Относительно Гильгера (или Хильгера) Густава Антоновича, 1886 г. р., компетентные органы, основываясь на архивных материалах (включающих агентурные и официальные данные), определенно утверждают, что до начала второй мировой войны он являлся руководителем (резидентом) германской разведки в СССР, работал в Германском посольстве со дня установления дипломатических отношений между двумя странами, числясь 2-м советником, потом заведующим экономическим отделом. Немец, уроженец России и бывший фабрикант, Гильгер некоторым образом вошел в историю; он упоминается в ряде книг, касающихся периода, ознаменованного пактом Молотова-Риббентропа. Так, на берлинских переговорах Гитлера с Молотовым наш русский немец сидит между фюрером и Риббентропом, выполняя роль переводчика17. Во время известного визита Шуленбурга к Молотову на рассвете 22 июня 1941 г. немецкого посла сопровождает тот же Гильгер18.
С 1941 по 1944 г. работал в МИДе Германии экспертом по русским вопросам и возглавлял политическое руководство власовским комитетом. Дополнительные сведения о Гильгере приведем в главе «Реабилитация».
…Беседа в Рахмановском продолжается. «Гилъгеру было отлично известно, где я работаю, и он передал мне задание Артнау в дальнейшем информировать немецкую разведку как о решениях правительства, касающихся внешнеторговых дел, так и, по возможности, о других известных мне решениях…

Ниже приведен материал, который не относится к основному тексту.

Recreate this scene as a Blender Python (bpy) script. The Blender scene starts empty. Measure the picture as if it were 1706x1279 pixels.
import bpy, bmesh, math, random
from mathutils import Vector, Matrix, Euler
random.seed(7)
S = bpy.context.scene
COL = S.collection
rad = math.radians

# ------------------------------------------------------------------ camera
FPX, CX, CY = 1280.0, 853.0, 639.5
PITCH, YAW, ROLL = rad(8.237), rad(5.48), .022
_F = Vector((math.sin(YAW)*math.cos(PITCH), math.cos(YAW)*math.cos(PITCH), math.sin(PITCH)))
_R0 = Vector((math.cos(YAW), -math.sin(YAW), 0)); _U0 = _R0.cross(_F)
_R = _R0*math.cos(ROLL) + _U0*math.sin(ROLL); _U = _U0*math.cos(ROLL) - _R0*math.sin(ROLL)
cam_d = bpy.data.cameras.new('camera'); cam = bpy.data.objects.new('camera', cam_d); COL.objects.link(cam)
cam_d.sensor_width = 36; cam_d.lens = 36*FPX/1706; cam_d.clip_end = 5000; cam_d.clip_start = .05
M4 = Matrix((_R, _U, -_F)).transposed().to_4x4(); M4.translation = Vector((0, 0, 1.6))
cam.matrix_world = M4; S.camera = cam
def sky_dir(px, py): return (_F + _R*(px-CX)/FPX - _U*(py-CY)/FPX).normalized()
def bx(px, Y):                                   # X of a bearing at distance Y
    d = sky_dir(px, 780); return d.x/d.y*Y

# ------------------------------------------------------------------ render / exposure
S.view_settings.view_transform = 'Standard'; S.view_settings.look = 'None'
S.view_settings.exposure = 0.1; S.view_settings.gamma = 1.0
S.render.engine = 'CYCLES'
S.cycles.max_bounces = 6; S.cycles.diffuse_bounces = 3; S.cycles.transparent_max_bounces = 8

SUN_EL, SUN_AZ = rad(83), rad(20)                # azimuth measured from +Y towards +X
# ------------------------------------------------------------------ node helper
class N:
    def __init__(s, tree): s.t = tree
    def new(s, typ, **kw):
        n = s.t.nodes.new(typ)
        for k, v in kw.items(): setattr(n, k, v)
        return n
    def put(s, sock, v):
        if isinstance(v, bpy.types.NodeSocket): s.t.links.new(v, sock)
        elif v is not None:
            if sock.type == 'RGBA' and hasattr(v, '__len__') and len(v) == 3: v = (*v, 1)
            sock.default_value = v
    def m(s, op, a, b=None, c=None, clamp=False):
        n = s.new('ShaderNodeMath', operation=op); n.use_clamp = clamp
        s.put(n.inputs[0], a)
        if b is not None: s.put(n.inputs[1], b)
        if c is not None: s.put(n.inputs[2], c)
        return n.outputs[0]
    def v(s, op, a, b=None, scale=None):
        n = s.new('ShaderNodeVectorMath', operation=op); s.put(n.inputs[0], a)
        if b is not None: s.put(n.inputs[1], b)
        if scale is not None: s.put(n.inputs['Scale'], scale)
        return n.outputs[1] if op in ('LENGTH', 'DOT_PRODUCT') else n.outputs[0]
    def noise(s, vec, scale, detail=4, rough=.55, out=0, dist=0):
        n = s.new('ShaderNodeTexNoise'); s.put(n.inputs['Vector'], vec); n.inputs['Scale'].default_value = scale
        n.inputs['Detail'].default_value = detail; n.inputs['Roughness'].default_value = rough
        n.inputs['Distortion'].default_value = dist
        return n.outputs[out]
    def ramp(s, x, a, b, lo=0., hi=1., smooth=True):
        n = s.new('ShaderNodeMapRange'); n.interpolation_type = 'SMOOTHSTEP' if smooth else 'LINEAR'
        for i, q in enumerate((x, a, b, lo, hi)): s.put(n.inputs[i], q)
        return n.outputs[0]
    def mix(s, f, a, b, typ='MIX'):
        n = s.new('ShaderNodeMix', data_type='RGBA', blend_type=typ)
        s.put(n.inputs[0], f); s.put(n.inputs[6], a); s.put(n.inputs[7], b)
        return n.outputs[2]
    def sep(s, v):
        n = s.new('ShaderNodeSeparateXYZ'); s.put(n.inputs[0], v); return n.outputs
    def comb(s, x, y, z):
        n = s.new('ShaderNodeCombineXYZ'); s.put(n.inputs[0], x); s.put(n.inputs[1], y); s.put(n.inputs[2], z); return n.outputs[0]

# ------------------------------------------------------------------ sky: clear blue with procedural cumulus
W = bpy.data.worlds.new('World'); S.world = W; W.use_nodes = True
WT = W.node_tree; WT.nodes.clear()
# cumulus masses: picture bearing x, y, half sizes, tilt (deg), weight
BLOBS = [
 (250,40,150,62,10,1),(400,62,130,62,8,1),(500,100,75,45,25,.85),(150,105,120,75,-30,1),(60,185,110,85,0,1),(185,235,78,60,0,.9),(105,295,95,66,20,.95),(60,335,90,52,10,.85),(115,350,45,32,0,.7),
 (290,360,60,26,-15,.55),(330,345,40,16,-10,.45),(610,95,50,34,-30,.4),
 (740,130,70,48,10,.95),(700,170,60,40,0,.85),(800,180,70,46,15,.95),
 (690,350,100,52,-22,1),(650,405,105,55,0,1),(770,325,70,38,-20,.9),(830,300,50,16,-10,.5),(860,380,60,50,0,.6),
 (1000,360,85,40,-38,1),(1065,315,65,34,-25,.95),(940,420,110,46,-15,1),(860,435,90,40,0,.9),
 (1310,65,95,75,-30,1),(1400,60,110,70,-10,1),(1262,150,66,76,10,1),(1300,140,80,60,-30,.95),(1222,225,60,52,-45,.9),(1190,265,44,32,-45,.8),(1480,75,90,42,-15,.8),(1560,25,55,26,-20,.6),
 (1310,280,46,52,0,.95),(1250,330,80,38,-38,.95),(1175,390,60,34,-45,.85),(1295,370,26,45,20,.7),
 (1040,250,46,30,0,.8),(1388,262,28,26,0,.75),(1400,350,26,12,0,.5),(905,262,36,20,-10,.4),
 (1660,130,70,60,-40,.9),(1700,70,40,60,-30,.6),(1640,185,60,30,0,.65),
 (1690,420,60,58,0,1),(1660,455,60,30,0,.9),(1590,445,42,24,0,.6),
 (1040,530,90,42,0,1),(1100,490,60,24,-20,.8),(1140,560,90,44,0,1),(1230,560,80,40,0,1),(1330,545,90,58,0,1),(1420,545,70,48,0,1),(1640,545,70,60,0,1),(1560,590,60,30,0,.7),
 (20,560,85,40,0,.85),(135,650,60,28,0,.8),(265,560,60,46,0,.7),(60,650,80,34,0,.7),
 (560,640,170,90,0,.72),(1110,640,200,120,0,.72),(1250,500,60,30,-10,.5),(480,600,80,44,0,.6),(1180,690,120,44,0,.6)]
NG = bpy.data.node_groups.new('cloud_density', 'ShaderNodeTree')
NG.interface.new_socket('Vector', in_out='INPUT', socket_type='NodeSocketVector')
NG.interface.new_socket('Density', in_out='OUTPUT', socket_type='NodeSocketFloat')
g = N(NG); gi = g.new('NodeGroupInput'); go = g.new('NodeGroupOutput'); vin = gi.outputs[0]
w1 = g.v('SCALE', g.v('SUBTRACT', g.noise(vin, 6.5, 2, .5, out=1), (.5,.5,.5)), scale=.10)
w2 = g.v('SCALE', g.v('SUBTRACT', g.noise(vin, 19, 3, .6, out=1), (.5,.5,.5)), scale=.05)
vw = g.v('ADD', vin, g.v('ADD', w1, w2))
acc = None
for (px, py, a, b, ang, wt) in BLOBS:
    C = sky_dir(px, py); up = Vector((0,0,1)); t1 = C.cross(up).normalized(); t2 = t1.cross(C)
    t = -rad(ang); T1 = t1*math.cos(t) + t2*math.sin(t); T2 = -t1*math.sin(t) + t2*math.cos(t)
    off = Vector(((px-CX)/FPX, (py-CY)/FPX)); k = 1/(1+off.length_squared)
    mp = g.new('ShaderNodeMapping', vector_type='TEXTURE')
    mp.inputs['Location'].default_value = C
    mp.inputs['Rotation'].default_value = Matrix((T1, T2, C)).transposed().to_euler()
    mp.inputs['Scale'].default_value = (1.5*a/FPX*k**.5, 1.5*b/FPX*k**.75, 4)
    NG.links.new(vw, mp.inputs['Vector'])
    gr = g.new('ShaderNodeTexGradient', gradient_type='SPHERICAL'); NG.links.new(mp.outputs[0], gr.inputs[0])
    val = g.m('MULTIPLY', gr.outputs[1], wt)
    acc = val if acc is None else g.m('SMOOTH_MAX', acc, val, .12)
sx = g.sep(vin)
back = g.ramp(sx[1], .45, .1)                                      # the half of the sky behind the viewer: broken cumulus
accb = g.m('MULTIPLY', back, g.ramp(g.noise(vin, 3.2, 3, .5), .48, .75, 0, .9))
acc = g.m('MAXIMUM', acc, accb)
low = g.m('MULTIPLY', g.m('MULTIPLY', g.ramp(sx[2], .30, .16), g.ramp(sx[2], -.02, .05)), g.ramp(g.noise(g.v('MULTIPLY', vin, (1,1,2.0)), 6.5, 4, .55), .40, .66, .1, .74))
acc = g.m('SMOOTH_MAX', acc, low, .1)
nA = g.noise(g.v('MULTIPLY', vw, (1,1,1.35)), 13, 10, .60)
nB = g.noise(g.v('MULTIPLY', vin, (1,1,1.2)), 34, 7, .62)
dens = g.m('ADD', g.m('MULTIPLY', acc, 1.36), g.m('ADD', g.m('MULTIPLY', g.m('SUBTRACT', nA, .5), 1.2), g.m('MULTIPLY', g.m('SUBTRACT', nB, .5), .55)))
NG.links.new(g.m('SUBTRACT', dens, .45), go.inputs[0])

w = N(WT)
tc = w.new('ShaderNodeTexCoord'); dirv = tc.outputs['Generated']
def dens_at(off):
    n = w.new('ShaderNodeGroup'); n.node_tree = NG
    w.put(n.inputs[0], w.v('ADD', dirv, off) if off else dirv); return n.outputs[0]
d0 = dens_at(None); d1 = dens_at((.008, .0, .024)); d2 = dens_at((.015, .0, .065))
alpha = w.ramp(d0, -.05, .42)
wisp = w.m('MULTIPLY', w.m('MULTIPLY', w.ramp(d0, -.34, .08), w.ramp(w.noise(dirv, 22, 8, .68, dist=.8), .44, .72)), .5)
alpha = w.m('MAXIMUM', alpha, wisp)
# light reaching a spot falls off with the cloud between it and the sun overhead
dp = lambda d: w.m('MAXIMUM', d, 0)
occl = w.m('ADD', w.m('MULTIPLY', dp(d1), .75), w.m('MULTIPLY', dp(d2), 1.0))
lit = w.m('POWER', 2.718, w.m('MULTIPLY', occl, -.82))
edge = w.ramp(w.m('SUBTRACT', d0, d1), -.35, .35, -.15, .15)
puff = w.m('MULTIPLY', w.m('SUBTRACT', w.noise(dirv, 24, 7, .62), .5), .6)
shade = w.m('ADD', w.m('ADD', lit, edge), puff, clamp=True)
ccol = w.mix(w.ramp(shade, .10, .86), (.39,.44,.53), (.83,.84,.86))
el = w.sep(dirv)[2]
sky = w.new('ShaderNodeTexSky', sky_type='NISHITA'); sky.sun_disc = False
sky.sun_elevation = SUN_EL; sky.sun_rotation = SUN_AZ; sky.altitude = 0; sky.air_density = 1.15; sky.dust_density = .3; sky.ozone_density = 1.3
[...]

С этого времени возобновилась таким образом моя работа на немецкую разведку уже здесь, в Москве, продолжая т. о. мою берлинскую разведывательную работу».
«Встречи с Гильгером у меня продолжались в течение ряда лет до последнего времени. В период моей работы в КПК информация, даваемая мной…, касалась, во-первых, вопросов внешней торговли и во-вторых, информации по общим вопросам положения и настроений в СССР».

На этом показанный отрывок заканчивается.